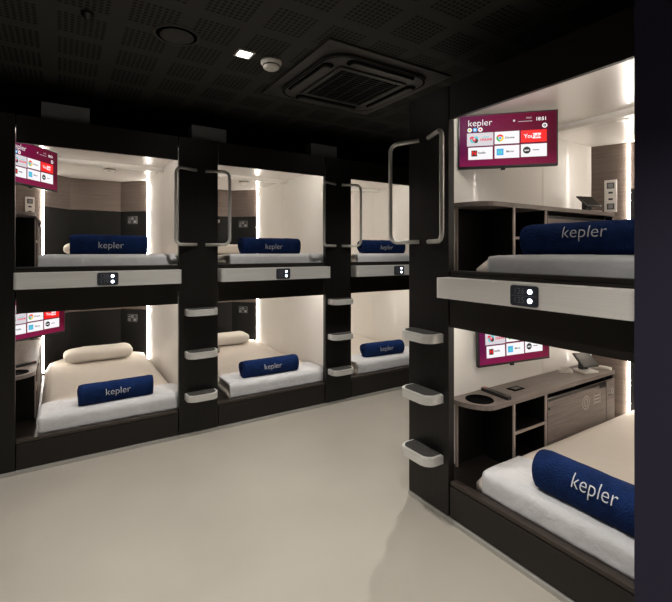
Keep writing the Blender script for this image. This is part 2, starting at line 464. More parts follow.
# ------------------------------------------------------------------ ladder pillars
def m_step():
    b = MB(); b.prism(rrect(-0.118, 0.118, -0.115, 0, 0.06, n=8, corners=(1, 1, 0, 0)), -0.048, 0)
    bmesh.ops.bevel(b.bm, geom=[e for e in b.bm.edges if abs(e.verts[0].co.z - e.verts[1].co.z) < 1e-6 and e.verts[0].co.z > -0.001], offset=0.004, segments=2, affect='EDGES')
    return b.done('step', M['alu'])
def m_tread():
    b = MB(); b.prism(rrect(-0.104, 0.104, -0.101, -0.002, 0.048, n=8, corners=(1, 1, 0, 0)), 0.0, 0.002); return b.done('tread_pad', M['tread'])
def m_handle(sg):
    b = MB(); A = Vector((sg * 0.035, 0, 2.035)); B = Vector((sg * 0.205, -0.072, 2.035)); B2 = B.copy(); B2.z = 1.457; A2 = A.copy(); A2.z = 1.457
    pts = [A]; r = 0.048; d = (B - A).normalized()
    c = B - d * r - Vector((0, 0, r))
    for k in range(9):
        a = PI / 2 * k / 8; pts.append(c + d * r * math.sin(a) + Vector((0, 0, r * math.cos(a))))
    c2 = B2 - d * r + Vector((0, 0, r))
    for k in range(9):
        a = PI / 2 * k / 8; pts.append(c2 + d * r * math.cos(a) - Vector((0, 0, r * math.sin(a))))
    pts.append(A2); b.tube(pts, 0.0122, n=16)
    return b.done('grab_handle', M['steel'])
def pillar(mtx, x0, x1, label, cx, hx, steps=True, side=None, group='step pillars between the bunks'):
    root = thing('step_pillar' if steps else 'end_pillar', label, 'pillar', mtx, group)
    b = MB(); b.box(x0 + 0.002, x1 - 0.002, -0.004, 0.04, 0.006, 2.28, None, 0.002)
    link('post', b.done('post', M['black']), root)
    link('floor_channel', m_kick(x0, x1), root)
    if side: b = MB(); b.box(*side, FZ, 2.28); link('side_panel', b.done('side_panel', M['black']), root)
    if steps:
        for z in (0.317, 0.641, 0.964):
            s_ = link('step', cached('step', m_step), root, Matrix.Translation((cx, -0.004, z)))
            link('tread_pad', cached('tread', m_tread), s_)
        for sg in (-1, 1):
            link('grab_handle', cached(('gh', sg), lambda: m_handle(sg)), root, Matrix.Translation((hx, -0.004, 0)))
    return root
F0 = T(0, D1, 0)
pillar(F0, -0.54, -0.244, 'plain black end pillar without steps at left edge of far row', 0, 0, steps=False, group=None)
pillar(F0, 0.757, 1.06, 'black step pillar left of the middle column, three steps and two handles', 0.918, 0.925)
pillar(F0, 2.06, 2.35, 'black step pillar right of the middle column, three steps and two handles', 2.205, 2.205)
pillar(F0, 3.35, 3.64, 'black end pillar without steps behind the near row', 0, 0, steps=False, group=None)
pillar(T(D2, 1.60, 0, -PI / 2), -0.31, 0.0, 'large black step pillar at corner of near row, nearest the camera', -0.155, -0.185, side=(-0.31, -0.285, 0.045, 2.2))
# first column opening is 1.0 wide from -0.25; the post beside it starts at 0.75

# added panel in place of a dark border strip, right of the near opening
o = thing('added_edge_panel', 'dark navy full height panel added in place of a border strip at right edge', 'panel', T(0, 0, 0), None,
          MB().box(1.60, 1.710, 0.30, 0.675, FZ, CEIL - 0.002).done('added_edge_panel', M['navy']))

# boxes standing on top of the far row
def m_topbox():
    b = MB(); b.box(0, 0.28, 0, 0.12, 0, 0.115, None, 0.003)
    return b.done('top_box', M['duct'])
for x, lb in ((-0.11, 'dark grey box on top of the left column of the far row'), (0.86, 'dark grey box on top of the first step pillar'),
              (1.93, 'dark grey box on top of the second step pillar')):
    thing('cable_box', lb, 'box', T(x, D1 + 0.03, 2.282), 'dark boxes on top of the far row', cached('tb', m_topbox))
# roof boards of the rows (they carry the boxes)
b = MB(); b.box(-0.54, 3.64, D1 + 0.045, D1 + 2.15, 2.262, 2.28); struct('trim_2', b.done('trim_2', M['black_matt']))
b = MB(); b.box(D2 + 0.045, D2 + 2.2, 0.3, 1.885, 2.262, 2.28); struct('trim_3', b.done('trim_3', M['black_matt']))

# ------------------------------------------------------------------ bedding
def m_mattress():
    x0, x1, y0, y1, h = 0.115, 1.055, 0.075, 1.72, 0.082
    nx, ny = 26, 40; bm = bmesh.new(); top = []; r = 0.05
    def ed(t): return max(0.0, min(1.0, t))
    for j in range(ny + 1):
        row = []
        for i in range(nx + 1):
            u, v = i / nx, j / ny; x = x0 + (x1 - x0) * u
            ye = min(1.765 + (x - 0.092) * 1.178, 2.05, 2.05 - (x - 0.82)) - 0.02; y = y0 + (ye - y0) * v
            e = min(x - x0, x1 - x, y - y0, ye - y); k = 1 - ed(e / r)
            z = h * (1 - 0.65 * k * k) + 0.004 * noise.noise(Vector((x * 5, y * 3, 1))) * (1 - k)
            row.append(bm.verts.new((x, y, z)))
        top.append(row)
    for j in range(ny):
        for i in range(nx):
            f = bm.faces.new((top[j][i], top[j][i + 1], top[j + 1][i + 1], top[j + 1][i])); f.smooth = True
    rim = [top[0][i] for i in range(nx + 1)] + [top[j][nx] for j in range(1, ny + 1)] + [top[ny][i] for i in range(nx - 1, -1, -1)] + [top[j][0] for j in range(ny - 1, 0, -1)]
    lo = [bm.verts.new((v.co.x, v.co.y, 0.0)) for v in rim]
    n = len(rim)
    for i in range(n): f = bm.faces.new((rim[i], lo[i], lo[(i + 1) % n], rim[(i + 1) % n])); f.smooth = True
    bm.faces.new(lo)
    bmesh.ops.recalc_face_normals(bm, faces=bm.faces)
    me = bpy.data.meshes.new('mattress'); bm.to_mesh(me); bm.free(); me.materials.append(M['sheet']); return me

def m_duvet(top, seed, depth=0.36, x0=0.118, er=0.055, b=0.088, fr=0.03):
    """folded cover: slab on the foot of the mattress with a flap down its front"""
    y0, y1 = 0.053, depth
    prof = []
    # outer: from flap bottom up the front, over the top, down the back fold
    for k in range(5): prof.append((y0, 0.006 + (top - fr - 0.006) * k / 4))
    for k in range(1, 7): a = PI / 2 * k / 6; prof.append((y0 + fr * (1 - math.cos(a)), top - fr + fr * math.sin(a)))
    for k in range(1, 12): prof.append((y0 + fr + (y1 - y0 - fr - 0.02) * k / 11, top))
    hh = (top - b) / 2
    for k in range(1, 7): a = PI * k / 6; prof.append((y1 - 0.02 + 0.02 * math.sin(a), b + hh + hh * math.cos(a)))
    for k in range(1, 8): prof.append((y1 - 0.02 - (y1 - 0.02 - 0.072) * k / 7, b))
    for k in range(1, 4): prof.append((0.071, b - (b - 0.006) * k / 3))
    x1, nx = 1.052, 56; bm = bmesh.new(); rings = []
    for i in range(nx + 1):
        u = i / nx; x = x0 + (x1 - x0) * u; e = min(u, 1 - u) * (x1 - x0); k = max(0, 1 - e / er); ring = []
        for (y, z) in prof:
            out = z > b + 0.004 or y < 0.06
            n1 = noise.noise(Vector((x * 9 + seed, y * 9, z * 6 + seed))) ; n2 = noise.noise(Vector((x * 26, y * 20 + seed, z * 20)))
            zz, yy = z, y
            if z > b + 0.004:
                zz = b + (z - b) * (1 - 0.6 * k * k) + (0.009 * n1 + 0.004 * n2) * min(1, (z - b) / 0.03)
            if y < 0.06 and z < b + 0.02: yy = y - 0.0006 - 0.003 * abs(n1) + k * k * 0.004
            ring.append(bm.verts.new((x, yy, max(0.004, zz))))
        rings.append(ring)
    m = len(prof)
    for A, B in zip(rings, rings[1:]):
        for k in range(m):
            f = bm.faces.new((A[k], A[(k + 1) % m], B[(k + 1) % m], B[k])); f.smooth = True
    bm.faces.new(rings[0][::-1]); bm.faces.new(rings[-1])
    bmesh.ops.recalc_face_normals(bm, faces=bm.faces)
    me = bpy.data.meshes.new('folded_cover'); bm.to_mesh(me); bm.free(); me.materials.append(M['duvet']); return me

def m_pillow():
    L, D, Hh = 0.315, 0.14, 0.064; bm = bmesh.new(); nu, nv = 40, 20; rings = []
    def sp(c, p): return math.copysign(abs(c) ** p, c)
    for j in range(1, nv):
        ph = -PI / 2 + PI * j / nv; ring = []
        for i in range(nu):
            th = 2 * PI * i / nu
            x = L * sp(math.cos(ph), 0.28) * sp(math.cos(th), 0.28); y = D * sp(math.cos(ph), 0.5) * sp(math.sin(th), 0.5); z = Hh * sp(math.sin(ph), 0.75)
            z *= 1 - 0.12 * abs(x / L) ** 6
            n = noise.noise(Vector((x * 8, y * 10, z * 6)))
            if z > -0.03: z += 0.012 * n
            ring.append(bm.verts.new((x, y, max(z, -Hh * 0.95))))
        rings.append(ring)
    t = bm.verts.new((0, 0, Hh)); bt = bm.verts.new((0, 0, -Hh * 0.95))
    for A, B in zip(rings, rings[1:]):
        for i in range(nu): f = bm.faces.new((A[i], A[(i + 1) % nu], B[(i + 1) % nu], B[i])); f.smooth = True
    for i in range(nu):
        bm.faces.new((rings[-1][i], rings[-1][(i + 1) % nu], t)).smooth = True; bm.faces.new((rings[0][(i + 1) % nu], rings[0][i], bt)).smooth = True
    bmesh.ops.recalc_face_normals(bm, faces=bm.faces)
    me = bpy.data.meshes.new('pillow'); bm.to_mesh(me); bm.free(); me.materials.append(M['pillow']); return me

def towel_r(a):          # outer radius of the roll (y,z) at angle a, flattened underneath
    return 0.078 + 0.003 * math.sin(3 * a + 1)
def m_towel(L, seed):
    th = 0.0125; turns = 3.6; n = 150; bm = bmesh.new()
    def path(t):          # t 0..1 from the loose end inward
        a = -0.35 * PI - 2 * PI * turns * t
        r = towel_r(a) - 0.0140 * turns * t - th / 2
        return a, max(r, 0.004)
    outer, inner = [], []
    for i in range(n + 1):
        a, r = path(i / n)
        tt = th * (0.55 if i < 3 else 1.0)
        for lst, rr in ((outer, r + tt / 2), (inner, r - tt / 2)):
            rr = max(rr, 0.001); y = rr * math.cos(a) * 1.05; z = rr * math.sin(a)
            zmin = -0.069 + (0.078 - rr) * 0.9
            lst.append((y, max(z, zmin)))
    nx = 22; loops = []
    for k in range(nx + 1):
        x = -L / 2 + L * k / nx; e = min(k, nx - k) / nx * L; s_ = 1 - 0.06 * max(0, 1 - e / 0.02) ** 2
        lo = []
        for lst in (outer, inner):
            row = []
            for i, (y, z) in enumerate(lst):
                dn = 0.0035 * noise.noise(Vector((x * 14 + seed, y * 16, z * 16))) if lst is outer and i < n / turns else 0
                f_ = s_ + dn / 0.07
                row.append(bm.verts.new((x + 0.006 * noise.noise(Vector((seed, i * 0.06, 0))) * (1 if k in (0, nx) else 0), y * f_, z * (f_ if z > -0.05 else 1))))
            lo.append(row)
        loops.append(lo)
    for A, B in zip(loops, loops[1:]):
        for s in (0, 1):
            for i in range(n):
                f = bm.faces.new((A[s][i], A[s][i + 1], B[s][i + 1], B[s][i])); f.smooth = True
        for i in (0, n):
            bm.faces.new((A[0][i], A[1][i], B[1][i], B[0][i]))
    for A in (loops[0], loops[-1]):
        for i in range(n): bm.faces.new((A[0][i], A[0][i + 1], A[1][i + 1], A[1][i]))
    bmesh.ops.recalc_face_normals(bm, faces=bm.faces)
    me = bpy.data.meshes.new('towel'); bm.to_mesh(me); bm.free(); me.materials.append(M['towel']); return me
def m_kepler(size=0.066, elev=0.30, off=0.0):
    """the word embroidered round the front of the roll"""
    src = text_mesh('kepler', size * 1.04, -0.0007); bm = bmesh.new(); bm.from_mesh(src)
    bmesh.ops.triangulate(bm, faces=bm.faces); bmesh.ops.subdivide_edges(bm, edges=bm.edges, cuts=2, use_grid_fill=True)
    for v in bm.verts:
        x, h = v.co.x, v.co.y; a = elev + h / 0.078; r = 0.0845
        v.co = Vector((x * 1.04 + off, -r * math.cos(a) * 1.05, r * math.sin(a)))
    me = bpy.data.meshes.new('embroidery'); bm.to_mesh(me); bm.free(); me.materials.append(M['embro']); return me

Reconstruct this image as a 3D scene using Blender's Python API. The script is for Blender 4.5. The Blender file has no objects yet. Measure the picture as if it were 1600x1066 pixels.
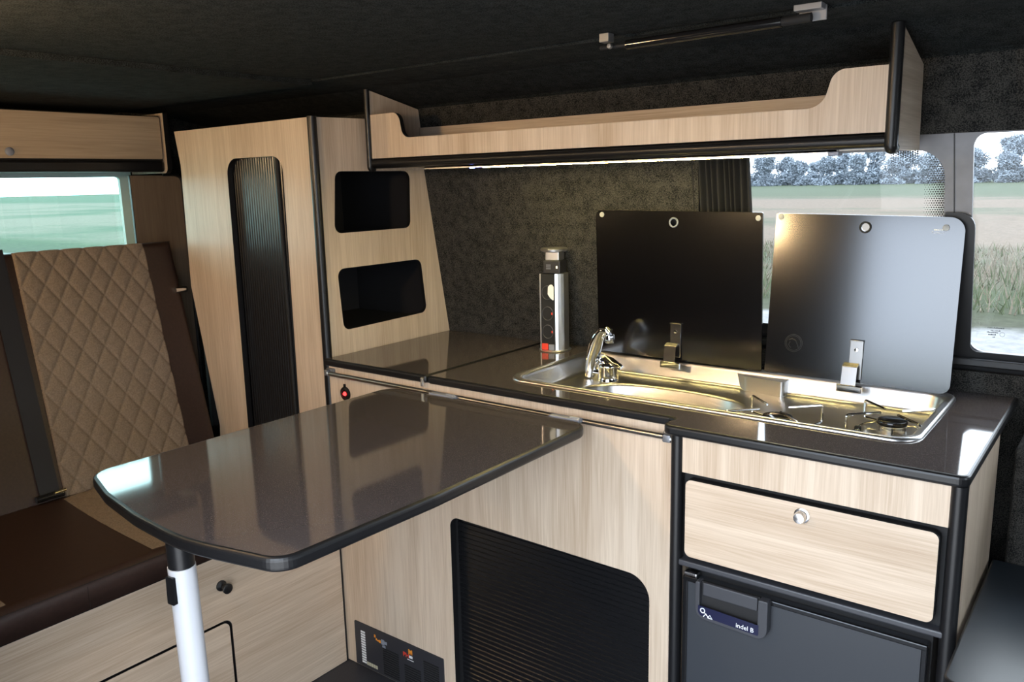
import bpy, bmesh, math, random
from mathutils import Vector, Matrix
from mathutils.geometry import tessellate_polygon
random.seed(7)
S = bpy.context.scene
COL = S.collection
PI = math.pi

# ------------------------------------------------------------ camera
CX, CY, CZ = 1.7425, -1.4146, 1.3576
YAW, PITCH, ROLL, F = 0.6587, -0.1905, -0.0236, 1287.54
cd = bpy.data.cameras.new('camera'); cam = bpy.data.objects.new('camera', cd); COL.objects.link(cam)
cd.sensor_width = 36; cd.lens = F * 36 / 1600; cd.clip_start = 0.02; cd.clip_end = 2000
fw = Vector((-math.sin(YAW)*math.cos(PITCH), math.cos(YAW)*math.cos(PITCH), math.sin(PITCH)))
rt = Vector((math.cos(YAW), math.sin(YAW), 0)); up = rt.cross(fw)
r2 = math.cos(ROLL)*rt + math.sin(ROLL)*up; u2 = -math.sin(ROLL)*rt + math.cos(ROLL)*up
M = Matrix((r2, u2, -fw)).transposed().to_4x4(); M.translation = Vector((CX, CY, CZ)); cam.matrix_world = M
S.camera = cam

# ------------------------------------------------------------ sky and exposure
S.view_settings.view_transform = 'Standard'
S.view_settings.look = 'None'
S.view_settings.gamma = 1
S.view_settings.use_curve_mapping = False
S.view_settings.exposure = 1.42
W = bpy.data.worlds.new('overcast_sky'); S.world = W; W.use_nodes = True
nt = W.node_tree; bg = nt.nodes['Background']; bg.inputs['Strength'].default_value = 3.3
tc = nt.nodes.new('ShaderNodeTexCoord'); nz = nt.nodes.new('ShaderNodeTexNoise'); nz.inputs['Scale'].default_value = 2.0
cr = nt.nodes.new('ShaderNodeValToRGB')
cr.color_ramp.elements[0].position = .3; cr.color_ramp.elements[0].color = (.66, .79, .98, 1)
cr.color_ramp.elements[1].position = .7; cr.color_ramp.elements[1].color = (.90, .955, 1.0, 1)
nt.links.new(tc.outputs['Generated'], nz.inputs['Vector']); nt.links.new(nz.outputs['Fac'], cr.inputs['Fac'])
nt.links.new(cr.outputs['Color'], bg.inputs['Color'])

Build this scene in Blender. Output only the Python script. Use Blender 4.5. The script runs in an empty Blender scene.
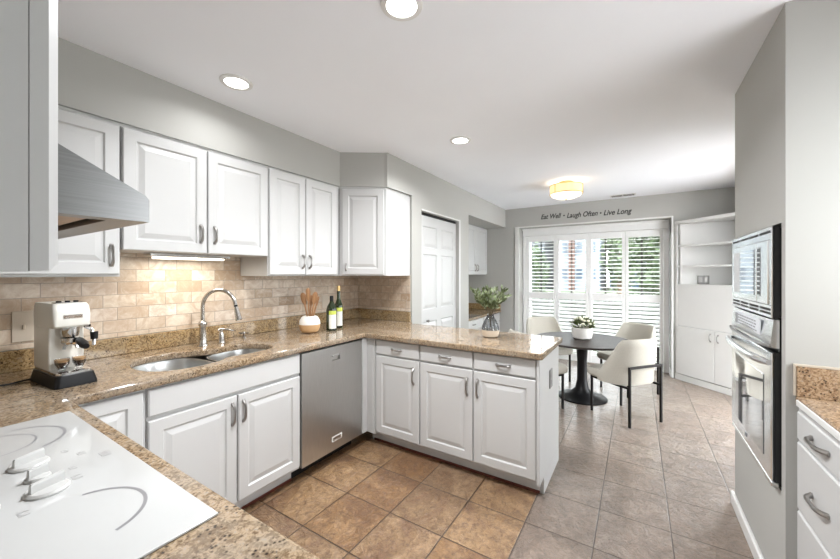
import bpy, bmesh, math, random
from mathutils import Vector, Matrix
PI = math.pi
S = bpy.context.scene
COL = S.collection
random.seed(7)

# ------------------------------------------------------------------ camera
TH = math.atan(217 / 345.5)
cam = bpy.data.cameras.new('camera')
cam.sensor_width = 36.0
cam.lens = 345.5 / 840 * 36.0
cam.shift_y = -(279.5 - 273.7) / 840
cam.clip_start = 0.02
cam.clip_end = 300
cam_o = bpy.data.objects.new('camera', cam)
COL.objects.link(cam_o)
cam_o.location = (0, 0, 1.391)
cam_o.rotation_euler = (PI / 2, 0, TH - PI / 2)
S.camera = cam_o

# ------------------------------------------------------------------ world, exposure
WORLD_STRENGTH = 6.0
w = bpy.data.worlds.new('sky')
S.world = w
w.use_nodes = True
bg = w.node_tree.nodes['Background']
bg.inputs['Color'].default_value = (0.93, 0.97, 1.0, 1)
bg.inputs['Strength'].default_value = WORLD_STRENGTH
S.view_settings.view_transform = 'Standard'
S.view_settings.look = 'None'
S.view_settings.exposure = 0.92
S.view_settings.gamma = 1.0
S.view_settings.use_curve_mapping = False
CAN_POWER = 6.0
FIXTURE_POWER = 1.5
UNDER_POWER = 1.3


def area_light(name, loc, size, power, color=(0.965, 0.98, 1.0), rot=(0, 0, 0), shape='DISK', size_y=None):
    l = bpy.data.lights.new(name, 'AREA')
    l.shape = shape
    l.size = size
    if size_y:
        l.size_y = size_y
    l.energy = power
    l.color = color
    o = bpy.data.objects.new(name, l)
    COL.objects.link(o)
    o.location = loc
    o.rotation_euler = rot
    return o


# ------------------------------------------------------------------ materials
def mat(name, col=(0.8, 0.8, 0.8), rough=0.5, metal=0.0, spec=0.5, noise=0.0, nscale=8.0, bump=0.0, bscale=60.0, emit=None, estr=0.0, coat=0.0):
    m = bpy.data.materials.new(name)
    m.use_nodes = True
    nt = m.node_tree
    b = nt.nodes['Principled BSDF']
    b.inputs['Base Color'].default_value = (*col, 1)
    b.inputs['Roughness'].default_value = rough
    b.inputs['Metallic'].default_value = metal
    b.inputs['Specular IOR Level'].default_value = spec
    b.inputs['Coat Weight'].default_value = coat
    tc = nt.nodes.new('ShaderNodeTexCoord')
    if noise > 0:
        n = nt.nodes.new('ShaderNodeTexNoise')
        n.inputs['Scale'].default_value = nscale
        n.inputs['Detail'].default_value = 4
        nt.links.new(tc.outputs['Object'], n.inputs['Vector'])
        r = nt.nodes.new('ShaderNodeValToRGB')
        r.color_ramp.elements[0].position = 0.3
        r.color_ramp.elements[1].position = 0.7
        r.color_ramp.elements[0].color = (*[c * (1 - noise) for c in col], 1)
        r.color_ramp.elements[1].color = (*[min(1, c * (1 + noise)) for c in col], 1)
        nt.links.new(n.outputs['Fac'], r.inputs['Fac'])
        nt.links.new(r.outputs['Color'], b.inputs['Base Color'])
    if bump > 0:
        n2 = nt.nodes.new('ShaderNodeTexNoise')
        n2.inputs['Scale'].default_value = bscale
        n2.inputs['Detail'].default_value = 3
        nt.links.new(tc.outputs['Object'], n2.inputs['Vector'])
        bp = nt.nodes.new('ShaderNodeBump')
        bp.inputs['Strength'].default_value = bump
        bp.inputs['Distance'].default_value = 0.005
        nt.links.new(n2.outputs['Fac'], bp.inputs['Height'])
        nt.links.new(bp.outputs['Normal'], b.inputs['Normal'])
    if emit:
        b.inputs['Emission Color'].default_value = (*emit, 1)
        b.inputs['Emission Strength'].default_value = estr
    return m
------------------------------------
### Your objective
Scan the material above. Copy each line where "Python" occurs.

### Final result
Reconstruct this image as a 3D scene using Blender's Python API. The script is for Blender 4.5. The Blender file has no objects yet. Measure the picture as if it were 1600x1066 pixels.
Build this scene in Blender. Output only the Python script. Use Blender 4.5. The script runs in an empty Blender scene.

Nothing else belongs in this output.